### Working data
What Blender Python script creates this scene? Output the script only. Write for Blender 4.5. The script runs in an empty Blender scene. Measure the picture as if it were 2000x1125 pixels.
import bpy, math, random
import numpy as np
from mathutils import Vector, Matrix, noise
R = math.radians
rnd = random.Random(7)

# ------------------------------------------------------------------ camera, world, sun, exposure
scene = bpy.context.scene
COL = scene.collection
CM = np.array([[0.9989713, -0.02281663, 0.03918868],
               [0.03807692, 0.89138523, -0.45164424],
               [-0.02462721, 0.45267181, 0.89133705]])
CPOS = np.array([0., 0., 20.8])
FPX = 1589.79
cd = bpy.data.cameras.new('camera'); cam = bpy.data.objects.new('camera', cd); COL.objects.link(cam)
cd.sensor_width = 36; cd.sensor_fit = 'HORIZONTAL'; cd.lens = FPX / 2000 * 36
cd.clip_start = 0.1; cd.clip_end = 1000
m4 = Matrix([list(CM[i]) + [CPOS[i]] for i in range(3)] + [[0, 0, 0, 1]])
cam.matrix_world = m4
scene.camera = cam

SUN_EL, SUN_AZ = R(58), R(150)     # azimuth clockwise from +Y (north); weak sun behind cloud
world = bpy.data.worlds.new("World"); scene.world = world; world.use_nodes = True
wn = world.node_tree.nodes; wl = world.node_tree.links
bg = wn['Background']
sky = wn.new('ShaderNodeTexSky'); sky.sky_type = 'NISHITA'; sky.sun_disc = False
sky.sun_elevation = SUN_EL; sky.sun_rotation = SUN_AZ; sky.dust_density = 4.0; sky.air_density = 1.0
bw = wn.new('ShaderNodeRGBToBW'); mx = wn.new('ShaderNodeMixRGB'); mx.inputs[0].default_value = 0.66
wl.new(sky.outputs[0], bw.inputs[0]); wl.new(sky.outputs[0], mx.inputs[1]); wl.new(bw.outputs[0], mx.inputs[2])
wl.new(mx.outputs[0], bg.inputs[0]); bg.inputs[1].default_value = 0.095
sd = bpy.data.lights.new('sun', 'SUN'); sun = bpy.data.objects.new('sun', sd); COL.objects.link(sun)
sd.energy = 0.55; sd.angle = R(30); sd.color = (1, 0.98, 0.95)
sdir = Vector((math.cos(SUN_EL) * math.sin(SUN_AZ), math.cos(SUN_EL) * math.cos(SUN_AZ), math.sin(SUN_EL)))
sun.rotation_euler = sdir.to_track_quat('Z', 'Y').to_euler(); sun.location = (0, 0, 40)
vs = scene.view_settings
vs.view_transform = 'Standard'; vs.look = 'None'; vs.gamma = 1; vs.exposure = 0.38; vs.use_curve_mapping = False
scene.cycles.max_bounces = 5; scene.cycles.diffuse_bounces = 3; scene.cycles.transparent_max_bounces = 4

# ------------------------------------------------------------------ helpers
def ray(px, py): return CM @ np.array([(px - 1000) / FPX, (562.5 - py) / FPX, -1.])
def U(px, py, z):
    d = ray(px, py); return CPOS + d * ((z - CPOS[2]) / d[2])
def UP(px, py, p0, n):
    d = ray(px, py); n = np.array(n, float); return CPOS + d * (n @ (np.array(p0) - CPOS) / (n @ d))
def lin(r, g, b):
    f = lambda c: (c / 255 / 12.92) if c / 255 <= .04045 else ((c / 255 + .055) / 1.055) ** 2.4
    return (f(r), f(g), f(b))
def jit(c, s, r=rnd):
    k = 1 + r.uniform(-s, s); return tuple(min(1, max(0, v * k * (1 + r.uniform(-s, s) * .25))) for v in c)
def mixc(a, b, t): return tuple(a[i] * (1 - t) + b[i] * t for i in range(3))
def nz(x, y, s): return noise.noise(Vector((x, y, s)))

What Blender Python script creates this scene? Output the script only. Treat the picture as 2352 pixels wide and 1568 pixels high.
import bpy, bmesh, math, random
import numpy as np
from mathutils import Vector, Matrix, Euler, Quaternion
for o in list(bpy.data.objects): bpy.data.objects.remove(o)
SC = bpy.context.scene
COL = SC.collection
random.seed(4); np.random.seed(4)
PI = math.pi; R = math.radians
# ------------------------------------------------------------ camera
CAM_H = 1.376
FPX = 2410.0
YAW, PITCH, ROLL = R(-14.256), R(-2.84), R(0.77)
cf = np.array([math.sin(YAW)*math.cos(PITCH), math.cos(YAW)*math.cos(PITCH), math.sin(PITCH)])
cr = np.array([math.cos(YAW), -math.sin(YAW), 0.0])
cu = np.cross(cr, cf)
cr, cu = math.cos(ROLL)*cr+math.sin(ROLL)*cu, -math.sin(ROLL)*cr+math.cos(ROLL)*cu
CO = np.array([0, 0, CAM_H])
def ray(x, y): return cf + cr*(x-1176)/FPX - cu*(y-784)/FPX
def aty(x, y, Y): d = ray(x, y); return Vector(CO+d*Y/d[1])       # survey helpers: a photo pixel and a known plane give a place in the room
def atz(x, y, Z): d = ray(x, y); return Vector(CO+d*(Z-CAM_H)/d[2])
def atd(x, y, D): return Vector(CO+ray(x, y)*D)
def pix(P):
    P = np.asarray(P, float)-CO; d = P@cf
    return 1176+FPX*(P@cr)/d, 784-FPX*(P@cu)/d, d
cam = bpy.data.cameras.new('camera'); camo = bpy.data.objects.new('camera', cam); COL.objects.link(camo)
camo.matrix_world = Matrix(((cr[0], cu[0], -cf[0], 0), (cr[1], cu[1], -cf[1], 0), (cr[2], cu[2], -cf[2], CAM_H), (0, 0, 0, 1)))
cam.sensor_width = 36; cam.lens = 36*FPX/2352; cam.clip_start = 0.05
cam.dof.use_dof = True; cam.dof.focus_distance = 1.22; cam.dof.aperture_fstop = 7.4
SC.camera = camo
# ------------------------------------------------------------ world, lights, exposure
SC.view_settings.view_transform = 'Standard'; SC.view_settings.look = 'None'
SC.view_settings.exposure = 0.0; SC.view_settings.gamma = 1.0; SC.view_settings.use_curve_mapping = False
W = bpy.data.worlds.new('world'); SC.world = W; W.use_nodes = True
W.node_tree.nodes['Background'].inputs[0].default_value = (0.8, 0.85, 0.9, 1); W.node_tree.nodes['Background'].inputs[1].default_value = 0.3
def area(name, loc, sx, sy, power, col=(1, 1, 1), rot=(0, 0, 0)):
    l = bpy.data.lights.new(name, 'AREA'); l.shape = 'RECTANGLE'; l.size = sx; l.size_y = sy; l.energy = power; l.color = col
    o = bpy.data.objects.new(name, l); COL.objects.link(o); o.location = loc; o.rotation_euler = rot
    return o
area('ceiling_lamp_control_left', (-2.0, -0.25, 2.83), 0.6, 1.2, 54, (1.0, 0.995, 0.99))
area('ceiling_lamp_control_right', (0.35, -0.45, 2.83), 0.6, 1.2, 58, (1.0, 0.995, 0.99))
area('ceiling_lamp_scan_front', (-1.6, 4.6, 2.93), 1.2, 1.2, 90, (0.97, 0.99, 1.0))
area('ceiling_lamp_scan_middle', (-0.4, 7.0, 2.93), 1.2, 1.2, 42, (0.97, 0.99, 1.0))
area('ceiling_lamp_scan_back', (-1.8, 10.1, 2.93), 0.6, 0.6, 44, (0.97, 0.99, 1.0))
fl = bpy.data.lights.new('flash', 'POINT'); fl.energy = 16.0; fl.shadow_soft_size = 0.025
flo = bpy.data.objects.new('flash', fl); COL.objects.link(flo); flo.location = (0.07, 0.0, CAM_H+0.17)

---

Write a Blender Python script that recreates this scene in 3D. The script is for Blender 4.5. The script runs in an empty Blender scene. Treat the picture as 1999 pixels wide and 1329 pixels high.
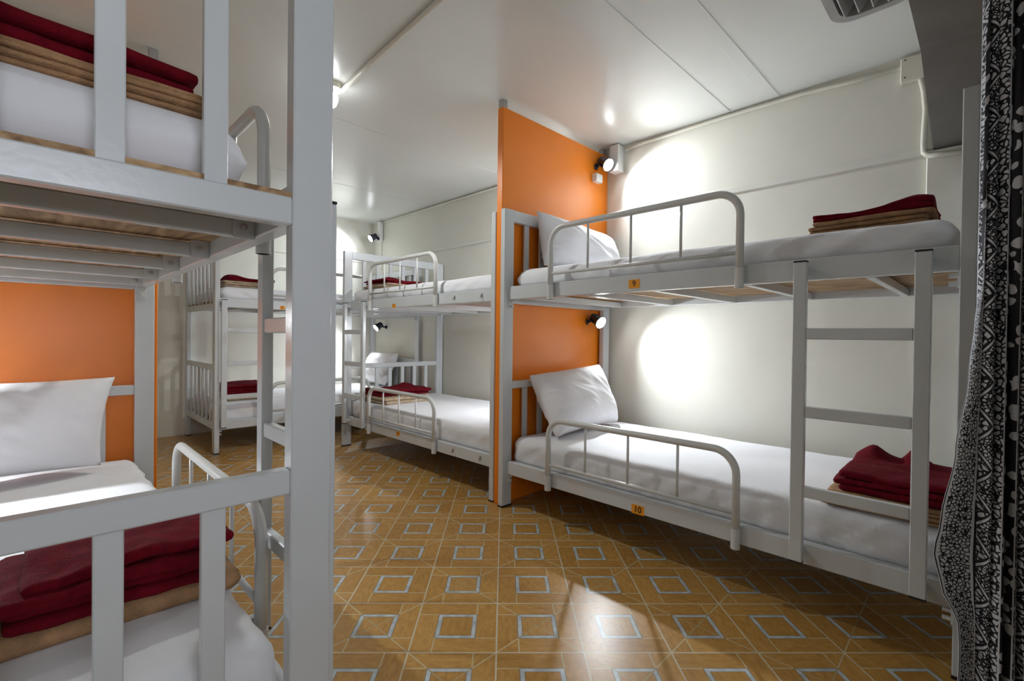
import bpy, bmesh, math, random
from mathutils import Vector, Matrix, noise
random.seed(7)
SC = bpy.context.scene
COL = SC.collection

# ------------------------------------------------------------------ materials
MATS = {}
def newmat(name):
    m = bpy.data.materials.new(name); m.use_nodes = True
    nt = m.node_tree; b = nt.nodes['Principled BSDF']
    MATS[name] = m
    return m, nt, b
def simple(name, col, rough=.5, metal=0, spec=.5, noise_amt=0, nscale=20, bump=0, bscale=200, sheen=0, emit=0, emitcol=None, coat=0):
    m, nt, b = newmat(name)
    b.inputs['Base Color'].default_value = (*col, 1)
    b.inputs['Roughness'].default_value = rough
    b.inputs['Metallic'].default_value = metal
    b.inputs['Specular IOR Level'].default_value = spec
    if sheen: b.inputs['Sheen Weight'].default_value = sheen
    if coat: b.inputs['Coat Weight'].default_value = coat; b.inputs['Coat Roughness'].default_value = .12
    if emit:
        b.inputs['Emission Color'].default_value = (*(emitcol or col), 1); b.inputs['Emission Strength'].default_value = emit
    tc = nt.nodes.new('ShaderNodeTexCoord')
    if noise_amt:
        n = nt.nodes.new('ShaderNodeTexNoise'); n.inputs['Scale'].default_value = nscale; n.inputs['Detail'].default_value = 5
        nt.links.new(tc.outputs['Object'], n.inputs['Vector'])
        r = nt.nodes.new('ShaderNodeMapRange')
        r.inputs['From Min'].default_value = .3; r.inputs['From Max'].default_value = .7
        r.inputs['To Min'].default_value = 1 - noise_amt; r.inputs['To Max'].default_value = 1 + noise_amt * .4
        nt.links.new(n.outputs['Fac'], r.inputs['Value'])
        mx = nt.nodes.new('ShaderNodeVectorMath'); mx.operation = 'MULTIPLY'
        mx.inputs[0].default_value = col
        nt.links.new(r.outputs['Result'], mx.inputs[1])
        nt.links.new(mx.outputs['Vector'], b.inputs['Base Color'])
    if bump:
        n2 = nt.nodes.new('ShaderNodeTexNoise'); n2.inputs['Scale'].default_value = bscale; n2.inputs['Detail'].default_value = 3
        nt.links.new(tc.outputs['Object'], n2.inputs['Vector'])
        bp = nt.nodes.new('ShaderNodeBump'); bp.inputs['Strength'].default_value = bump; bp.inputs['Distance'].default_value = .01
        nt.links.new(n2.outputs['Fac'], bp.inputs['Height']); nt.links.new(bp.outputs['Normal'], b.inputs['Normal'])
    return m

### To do
Extract from the listing above the lines between the line containing "were 2000x1125 pixels." and the line containing "scene.camera = cam", keeping both of those lines. Output nothing else.

### Response to this task
What Blender Python script creates this scene? Output the script only. Write for Blender 4.5. The script runs in an empty Blender scene. Measure the picture as if it were 2000x1125 pixels.
import bpy, math, random
import numpy as np
from mathutils import Vector, Matrix, noise
R = math.radians
rnd = random.Random(7)

# ------------------------------------------------------------------ camera, world, sun, exposure
scene = bpy.context.scene
COL = scene.collection
CM = np.array([[0.9989713, -0.02281663, 0.03918868],
               [0.03807692, 0.89138523, -0.45164424],
               [-0.02462721, 0.45267181, 0.89133705]])
CPOS = np.array([0., 0., 20.8])
FPX = 1589.79
cd = bpy.data.cameras.new('camera'); cam = bpy.data.objects.new('camera', cd); COL.objects.link(cam)
cd.sensor_width = 36; cd.sensor_fit = 'HORIZONTAL'; cd.lens = FPX / 2000 * 36
cd.clip_start = 0.1; cd.clip_end = 1000
m4 = Matrix([list(CM[i]) + [CPOS[i]] for i in range(3)] + [[0, 0, 0, 1]])
cam.matrix_world = m4
scene.camera = cam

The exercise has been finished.